* Given request *
Give back, exactly as written, the lines from the beginning of the listing through the one that contains "COL = sc.collection".

* Available data *
---------------
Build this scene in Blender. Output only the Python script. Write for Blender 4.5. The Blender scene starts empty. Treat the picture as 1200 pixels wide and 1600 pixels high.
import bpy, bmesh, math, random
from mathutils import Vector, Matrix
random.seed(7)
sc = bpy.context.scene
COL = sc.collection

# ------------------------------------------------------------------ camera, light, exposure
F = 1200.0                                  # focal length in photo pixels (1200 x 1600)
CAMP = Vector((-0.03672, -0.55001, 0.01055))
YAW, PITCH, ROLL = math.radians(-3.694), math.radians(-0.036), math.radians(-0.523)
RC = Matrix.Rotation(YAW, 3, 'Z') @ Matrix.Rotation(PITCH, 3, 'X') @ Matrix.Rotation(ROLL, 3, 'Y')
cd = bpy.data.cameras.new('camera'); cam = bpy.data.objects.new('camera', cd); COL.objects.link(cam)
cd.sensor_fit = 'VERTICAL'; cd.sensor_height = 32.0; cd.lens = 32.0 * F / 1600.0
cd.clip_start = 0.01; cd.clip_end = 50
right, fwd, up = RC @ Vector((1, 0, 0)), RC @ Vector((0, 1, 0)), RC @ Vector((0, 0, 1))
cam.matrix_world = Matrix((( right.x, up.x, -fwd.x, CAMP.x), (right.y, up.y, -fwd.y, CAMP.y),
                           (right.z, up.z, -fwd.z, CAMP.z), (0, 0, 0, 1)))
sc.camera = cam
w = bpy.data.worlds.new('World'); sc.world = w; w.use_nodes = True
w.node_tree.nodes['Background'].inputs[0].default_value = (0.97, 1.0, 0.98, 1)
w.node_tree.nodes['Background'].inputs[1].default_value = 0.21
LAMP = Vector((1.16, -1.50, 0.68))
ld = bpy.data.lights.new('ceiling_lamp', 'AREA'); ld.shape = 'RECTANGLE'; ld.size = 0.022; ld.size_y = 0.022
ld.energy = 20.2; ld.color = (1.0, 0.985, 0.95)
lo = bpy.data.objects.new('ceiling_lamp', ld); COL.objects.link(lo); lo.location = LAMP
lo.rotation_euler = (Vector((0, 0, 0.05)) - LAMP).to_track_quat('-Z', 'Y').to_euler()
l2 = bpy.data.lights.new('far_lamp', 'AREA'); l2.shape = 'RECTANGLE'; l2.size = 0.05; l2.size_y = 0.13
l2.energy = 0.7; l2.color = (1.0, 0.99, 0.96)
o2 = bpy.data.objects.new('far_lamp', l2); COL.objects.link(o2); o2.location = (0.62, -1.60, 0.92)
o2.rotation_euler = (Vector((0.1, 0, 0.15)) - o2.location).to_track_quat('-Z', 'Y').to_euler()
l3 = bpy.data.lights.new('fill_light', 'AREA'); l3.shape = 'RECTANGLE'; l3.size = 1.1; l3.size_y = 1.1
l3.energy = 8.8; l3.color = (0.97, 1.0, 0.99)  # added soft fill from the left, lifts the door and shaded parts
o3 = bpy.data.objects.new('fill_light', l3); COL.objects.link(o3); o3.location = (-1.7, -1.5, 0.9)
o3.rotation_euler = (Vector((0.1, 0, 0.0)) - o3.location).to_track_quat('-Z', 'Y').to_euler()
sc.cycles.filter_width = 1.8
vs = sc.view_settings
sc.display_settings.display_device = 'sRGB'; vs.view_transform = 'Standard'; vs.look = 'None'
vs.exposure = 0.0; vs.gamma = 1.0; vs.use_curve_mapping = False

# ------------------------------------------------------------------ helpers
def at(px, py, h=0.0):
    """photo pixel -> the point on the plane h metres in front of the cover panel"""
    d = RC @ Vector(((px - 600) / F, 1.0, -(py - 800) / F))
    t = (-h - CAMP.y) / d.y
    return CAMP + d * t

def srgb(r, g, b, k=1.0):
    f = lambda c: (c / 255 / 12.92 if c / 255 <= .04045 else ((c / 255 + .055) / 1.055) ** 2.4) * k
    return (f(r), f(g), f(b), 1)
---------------
* The completed task *
Build this scene in Blender. Output only the Python script. Write for Blender 4.5. The Blender scene starts empty. Treat the picture as 1200 pixels wide and 1600 pixels high.
import bpy, bmesh, math, random
from mathutils import Vector, Matrix
random.seed(7)
sc = bpy.context.scene
COL = sc.collection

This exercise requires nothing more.